Do Over From The Future

In Jeremiah 36 one has to admire the way the prophet bounces back after his prophecy that the scribe Baruch had carefully copied down and read in the Temple, was later burned by Jehoichim, king of Judah and his servants.  At the end of that chapter Jeremiah and Baruch rebound wonderfully teaming up again to painstakingly make another copy.  The last verse of the 36th chapter reads:  “And many other words like them were added.”  It was even better, that is, the second time around.  Jeremiah and Baruch did not waste the reversal experience, they made sure it counted for gain.

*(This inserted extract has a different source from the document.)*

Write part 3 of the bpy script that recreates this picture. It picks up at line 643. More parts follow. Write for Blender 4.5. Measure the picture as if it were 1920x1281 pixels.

We are called upon daily to risk rejection the way Jeremiah and Baruch surely did.  They not only risked it, they experienced it.  When we stretch out our necks to speak a word for Jesus, or when we organize or present ourselves for some event or other to which it could be that few if any will attend.  When we exercise or attempt to exercise the spiritual gifts with which we’ve been entrusted, we will not always be encouraged,  to say the least.  But perhaps we can develop thick enough skin not to be discouraged when ignored or rejected, or ridiculed.  Instead we must familiarize ourselves with that position of risk, standing and even making ourselves at home in that gap where all of the prophets and apostles, and evangelists learned to operate, and even thrive.

This is a great lesson for us that when we are faced with do-overs, even in little ways, we can make not a duplicate of what we originally did, but instead a rendition that is somehow different and superior in quality over the first attempt.  This way we are assured that we haven’t wasted our time, or that we haven’t allowed anyone else,  either,  to waste our time.  This is a portion of scripture that Henry David Thoreau might have appreciated, expecially when he said, “We can’t kill time without injuring eternity.”

The message the king had burned had to do with the coming of the army of Babylon to destroy everything in its path and to carry Israel away captive.  Jeremiah was exhorting the people not to resist this onslaught if they wanted their lives to be preserved.  He knew it would only be a temporary calamity, that one day the captives would return and buy and sell houses and property, and celebrate weddings and openly rejoice with brides and grooms who would have everything to live for and every reason for hope. Consistent with this conviction Jeremiah bought land from a relative before several witnesses, a totally counterintuitive act.  Who would buy land they knew would almost immediately be overrun by a foreign enemy?  Only someone who was distinctly led by the Spirit of God and who was by the power of that same Spirit was able to live in the reality of the age to come.

Is this not what we as believers and members of the family and kingdom of God are called upon to do?  Living by faith in the reality of an unseen kingdom now in the present before it becomes external and far more evident to the physical senses. Jeremiah was a man from Israel’s future, and we are a heavenly people from the future of the earth, beginning now in whatever ways we can till heaven’s will is fully done on earth and heaven descends at last to earth!